▶ _DATA SEGMENT_:
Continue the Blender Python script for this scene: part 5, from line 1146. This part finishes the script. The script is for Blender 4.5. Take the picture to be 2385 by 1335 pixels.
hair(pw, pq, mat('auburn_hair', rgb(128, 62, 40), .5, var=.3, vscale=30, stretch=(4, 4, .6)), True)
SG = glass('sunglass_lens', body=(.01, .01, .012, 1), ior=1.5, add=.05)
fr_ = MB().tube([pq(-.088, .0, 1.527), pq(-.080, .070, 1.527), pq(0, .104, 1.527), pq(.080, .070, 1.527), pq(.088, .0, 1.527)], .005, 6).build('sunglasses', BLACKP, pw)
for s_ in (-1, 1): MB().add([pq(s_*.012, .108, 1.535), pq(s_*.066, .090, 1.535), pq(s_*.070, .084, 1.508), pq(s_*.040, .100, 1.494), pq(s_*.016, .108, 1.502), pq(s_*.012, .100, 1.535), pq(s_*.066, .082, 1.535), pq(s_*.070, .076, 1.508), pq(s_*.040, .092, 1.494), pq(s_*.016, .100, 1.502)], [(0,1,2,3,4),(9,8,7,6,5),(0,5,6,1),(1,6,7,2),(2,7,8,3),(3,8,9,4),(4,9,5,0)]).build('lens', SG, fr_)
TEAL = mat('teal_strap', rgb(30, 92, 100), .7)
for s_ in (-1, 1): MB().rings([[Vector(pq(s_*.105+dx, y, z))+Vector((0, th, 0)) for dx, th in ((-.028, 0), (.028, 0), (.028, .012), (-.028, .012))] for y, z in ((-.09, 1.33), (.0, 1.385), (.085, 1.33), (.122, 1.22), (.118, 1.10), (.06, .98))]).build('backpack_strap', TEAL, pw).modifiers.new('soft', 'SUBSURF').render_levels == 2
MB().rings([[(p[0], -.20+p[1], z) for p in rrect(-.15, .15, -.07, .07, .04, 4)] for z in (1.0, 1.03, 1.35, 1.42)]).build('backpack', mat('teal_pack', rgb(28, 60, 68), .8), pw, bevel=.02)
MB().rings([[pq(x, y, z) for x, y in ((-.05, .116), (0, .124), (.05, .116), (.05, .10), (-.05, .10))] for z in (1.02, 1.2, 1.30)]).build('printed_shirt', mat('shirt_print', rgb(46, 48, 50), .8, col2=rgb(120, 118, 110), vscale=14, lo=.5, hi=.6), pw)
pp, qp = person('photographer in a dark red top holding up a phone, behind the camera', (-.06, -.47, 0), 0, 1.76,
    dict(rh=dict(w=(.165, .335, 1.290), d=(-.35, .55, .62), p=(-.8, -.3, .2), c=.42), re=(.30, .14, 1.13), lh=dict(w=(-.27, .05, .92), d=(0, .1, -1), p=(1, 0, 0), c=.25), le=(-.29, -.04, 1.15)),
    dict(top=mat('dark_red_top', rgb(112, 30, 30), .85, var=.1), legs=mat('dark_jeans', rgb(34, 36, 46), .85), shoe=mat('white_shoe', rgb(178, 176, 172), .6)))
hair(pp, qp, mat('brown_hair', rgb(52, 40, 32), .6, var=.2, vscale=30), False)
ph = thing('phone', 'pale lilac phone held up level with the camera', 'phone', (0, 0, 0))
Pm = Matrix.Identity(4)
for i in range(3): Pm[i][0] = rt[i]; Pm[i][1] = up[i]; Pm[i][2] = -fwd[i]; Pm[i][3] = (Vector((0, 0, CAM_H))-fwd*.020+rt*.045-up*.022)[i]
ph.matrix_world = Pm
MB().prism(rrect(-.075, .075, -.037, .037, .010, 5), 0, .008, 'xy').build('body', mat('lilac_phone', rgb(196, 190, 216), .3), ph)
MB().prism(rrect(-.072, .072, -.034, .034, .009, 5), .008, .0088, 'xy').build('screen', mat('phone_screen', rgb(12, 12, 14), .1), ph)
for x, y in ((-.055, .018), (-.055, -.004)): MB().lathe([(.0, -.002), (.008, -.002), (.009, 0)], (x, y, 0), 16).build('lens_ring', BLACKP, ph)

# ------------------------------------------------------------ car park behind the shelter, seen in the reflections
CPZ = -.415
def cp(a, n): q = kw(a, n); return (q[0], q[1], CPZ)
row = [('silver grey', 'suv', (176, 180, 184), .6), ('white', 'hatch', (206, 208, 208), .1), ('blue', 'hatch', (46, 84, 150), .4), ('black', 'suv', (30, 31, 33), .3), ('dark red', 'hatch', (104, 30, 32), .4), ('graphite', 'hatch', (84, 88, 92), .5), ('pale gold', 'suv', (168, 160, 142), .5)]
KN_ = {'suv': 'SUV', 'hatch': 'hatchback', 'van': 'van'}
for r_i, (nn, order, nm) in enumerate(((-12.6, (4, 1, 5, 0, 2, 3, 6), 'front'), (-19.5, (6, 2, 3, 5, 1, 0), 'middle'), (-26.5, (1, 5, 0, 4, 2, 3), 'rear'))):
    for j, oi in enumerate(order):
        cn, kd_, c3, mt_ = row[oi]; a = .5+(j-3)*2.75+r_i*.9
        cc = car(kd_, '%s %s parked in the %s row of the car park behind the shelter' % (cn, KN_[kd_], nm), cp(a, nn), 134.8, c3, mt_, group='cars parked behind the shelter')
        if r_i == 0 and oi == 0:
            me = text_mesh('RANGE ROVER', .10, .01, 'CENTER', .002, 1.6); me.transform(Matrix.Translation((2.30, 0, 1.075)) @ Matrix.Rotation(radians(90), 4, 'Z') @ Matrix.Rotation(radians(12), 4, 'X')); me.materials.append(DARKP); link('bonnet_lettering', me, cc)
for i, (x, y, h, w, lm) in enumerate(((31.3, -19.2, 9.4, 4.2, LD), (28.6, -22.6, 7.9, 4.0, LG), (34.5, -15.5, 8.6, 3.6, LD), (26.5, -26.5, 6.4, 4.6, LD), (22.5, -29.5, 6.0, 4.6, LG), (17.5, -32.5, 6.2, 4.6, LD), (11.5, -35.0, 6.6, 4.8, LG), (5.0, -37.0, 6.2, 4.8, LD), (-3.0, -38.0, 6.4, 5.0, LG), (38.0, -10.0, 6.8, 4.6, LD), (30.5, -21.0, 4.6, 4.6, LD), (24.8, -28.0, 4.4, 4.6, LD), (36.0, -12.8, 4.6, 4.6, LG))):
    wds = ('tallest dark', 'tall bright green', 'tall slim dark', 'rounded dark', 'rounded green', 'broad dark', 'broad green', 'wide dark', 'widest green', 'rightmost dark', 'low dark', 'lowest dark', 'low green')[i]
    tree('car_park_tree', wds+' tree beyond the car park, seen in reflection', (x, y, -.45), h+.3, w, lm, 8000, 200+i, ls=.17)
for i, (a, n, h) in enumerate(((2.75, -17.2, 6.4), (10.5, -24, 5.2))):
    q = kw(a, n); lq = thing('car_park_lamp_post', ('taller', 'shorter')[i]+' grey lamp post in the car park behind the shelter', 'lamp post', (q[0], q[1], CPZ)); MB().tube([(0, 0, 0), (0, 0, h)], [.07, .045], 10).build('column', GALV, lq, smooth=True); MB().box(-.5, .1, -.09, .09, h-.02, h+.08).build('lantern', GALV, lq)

▶ _EXERCISE_: Please set down all the data word for word.

▶ _REPLY TO THE TASK_:
Continue the Blender Python script for this scene: part 5, from line 1146. This part finishes the script. The script is for Blender 4.5. Take the picture to be 2385 by 1335 pixels.
hair(pw, pq, mat('auburn_hair', rgb(128, 62, 40), .5, var=.3, vscale=30, stretch=(4, 4, .6)), True)
SG = glass('sunglass_lens', body=(.01, .01, .012, 1), ior=1.5, add=.05)
fr_ = MB().tube([pq(-.088, .0, 1.527), pq(-.080, .070, 1.527), pq(0, .104, 1.527), pq(.080, .070, 1.527), pq(.088, .0, 1.527)], .005, 6).build('sunglasses', BLACKP, pw)
for s_ in (-1, 1): MB().add([pq(s_*.012, .108, 1.535), pq(s_*.066, .090, 1.535), pq(s_*.070, .084, 1.508), pq(s_*.040, .100, 1.494), pq(s_*.016, .108, 1.502), pq(s_*.012, .100, 1.535), pq(s_*.066, .082, 1.535), pq(s_*.070, .076, 1.508), pq(s_*.040, .092, 1.494), pq(s_*.016, .100, 1.502)], [(0,1,2,3,4),(9,8,7,6,5),(0,5,6,1),(1,6,7,2),(2,7,8,3),(3,8,9,4),(4,9,5,0)]).build('lens', SG, fr_)
TEAL = mat('teal_strap', rgb(30, 92, 100), .7)
for s_ in (-1, 1): MB().rings([[Vector(pq(s_*.105+dx, y, z))+Vector((0, th, 0)) for dx, th in ((-.028, 0), (.028, 0), (.028, .012), (-.028, .012))] for y, z in ((-.09, 1.33), (.0, 1.385), (.085, 1.33), (.122, 1.22), (.118, 1.10), (.06, .98))]).build('backpack_strap', TEAL, pw).modifiers.new('soft', 'SUBSURF').render_levels == 2
MB().rings([[(p[0], -.20+p[1], z) for p in rrect(-.15, .15, -.07, .07, .04, 4)] for z in (1.0, 1.03, 1.35, 1.42)]).build('backpack', mat('teal_pack', rgb(28, 60, 68), .8), pw, bevel=.02)
MB().rings([[pq(x, y, z) for x, y in ((-.05, .116), (0, .124), (.05, .116), (.05, .10), (-.05, .10))] for z in (1.02, 1.2, 1.30)]).build('printed_shirt', mat('shirt_print', rgb(46, 48, 50), .8, col2=rgb(120, 118, 110), vscale=14, lo=.5, hi=.6), pw)
pp, qp = person('photographer in a dark red top holding up a phone, behind the camera', (-.06, -.47, 0), 0, 1.76,
    dict(rh=dict(w=(.165, .335, 1.290), d=(-.35, .55, .62), p=(-.8, -.3, .2), c=.42), re=(.30, .14, 1.13), lh=dict(w=(-.27, .05, .92), d=(0, .1, -1), p=(1, 0, 0), c=.25), le=(-.29, -.04, 1.15)),
    dict(top=mat('dark_red_top', rgb(112, 30, 30), .85, var=.1), legs=mat('dark_jeans', rgb(34, 36, 46), .85), shoe=mat('white_shoe', rgb(178, 176, 172), .6)))
hair(pp, qp, mat('brown_hair', rgb(52, 40, 32), .6, var=.2, vscale=30), False)
ph = thing('phone', 'pale lilac phone held up level with the camera', 'phone', (0, 0, 0))
Pm = Matrix.Identity(4)
for i in range(3): Pm[i][0] = rt[i]; Pm[i][1] = up[i]; Pm[i][2] = -fwd[i]; Pm[i][3] = (Vector((0, 0, CAM_H))-fwd*.020+rt*.045-up*.022)[i]
ph.matrix_world = Pm
MB().prism(rrect(-.075, .075, -.037, .037, .010, 5), 0, .008, 'xy').build('body', mat('lilac_phone', rgb(196, 190, 216), .3), ph)
MB().prism(rrect(-.072, .072, -.034, .034, .009, 5), .008, .0088, 'xy').build('screen', mat('phone_screen', rgb(12, 12, 14), .1), ph)
for x, y in ((-.055, .018), (-.055, -.004)): MB().lathe([(.0, -.002), (.008, -.002), (.009, 0)], (x, y, 0), 16).build('lens_ring', BLACKP, ph)

# ------------------------------------------------------------ car park behind the shelter, seen in the reflections
CPZ = -.415
def cp(a, n): q = kw(a, n); return (q[0], q[1], CPZ)
row = [('silver grey', 'suv', (176, 180, 184), .6), ('white', 'hatch', (206, 208, 208), .1), ('blue', 'hatch', (46, 84, 150), .4), ('black', 'suv', (30, 31, 33), .3), ('dark red', 'hatch', (104, 30, 32), .4), ('graphite', 'hatch', (84, 88, 92), .5), ('pale gold', 'suv', (168, 160, 142), .5)]
KN_ = {'suv': 'SUV', 'hatch': 'hatchback', 'van': 'van'}
for r_i, (nn, order, nm) in enumerate(((-12.6, (4, 1, 5, 0, 2, 3, 6), 'front'), (-19.5, (6, 2, 3, 5, 1, 0), 'middle'), (-26.5, (1, 5, 0, 4, 2, 3), 'rear'))):
    for j, oi in enumerate(order):
        cn, kd_, c3, mt_ = row[oi]; a = .5+(j-3)*2.75+r_i*.9
        cc = car(kd_, '%s %s parked in the %s row of the car park behind the shelter' % (cn, KN_[kd_], nm), cp(a, nn), 134.8, c3, mt_, group='cars parked behind the shelter')
        if r_i == 0 and oi == 0:
            me = text_mesh('RANGE ROVER', .10, .01, 'CENTER', .002, 1.6); me.transform(Matrix.Translation((2.30, 0, 1.075)) @ Matrix.Rotation(radians(90), 4, 'Z') @ Matrix.Rotation(radians(12), 4, 'X')); me.materials.append(DARKP); link('bonnet_lettering', me, cc)
for i, (x, y, h, w, lm) in enumerate(((31.3, -19.2, 9.4, 4.2, LD), (28.6, -22.6, 7.9, 4.0, LG), (34.5, -15.5, 8.6, 3.6, LD), (26.5, -26.5, 6.4, 4.6, LD), (22.5, -29.5, 6.0, 4.6, LG), (17.5, -32.5, 6.2, 4.6, LD), (11.5, -35.0, 6.6, 4.8, LG), (5.0, -37.0, 6.2, 4.8, LD), (-3.0, -38.0, 6.4, 5.0, LG), (38.0, -10.0, 6.8, 4.6, LD), (30.5, -21.0, 4.6, 4.6, LD), (24.8, -28.0, 4.4, 4.6, LD), (36.0, -12.8, 4.6, 4.6, LG))):
    wds = ('tallest dark', 'tall bright green', 'tall slim dark', 'rounded dark', 'rounded green', 'broad dark', 'broad green', 'wide dark', 'widest green', 'rightmost dark', 'low dark', 'lowest dark', 'low green')[i]
    tree('car_park_tree', wds+' tree beyond the car park, seen in reflection', (x, y, -.45), h+.3, w, lm, 8000, 200+i, ls=.17)
for i, (a, n, h) in enumerate(((2.75, -17.2, 6.4), (10.5, -24, 5.2))):
    q = kw(a, n); lq = thing('car_park_lamp_post', ('taller', 'shorter')[i]+' grey lamp post in the car park behind the shelter', 'lamp post', (q[0], q[1], CPZ)); MB().tube([(0, 0, 0), (0, 0, h)], [.07, .045], 10).build('column', GALV, lq, smooth=True); MB().box(-.5, .1, -.09, .09, h-.02, h+.08).build('lantern', GALV, lq)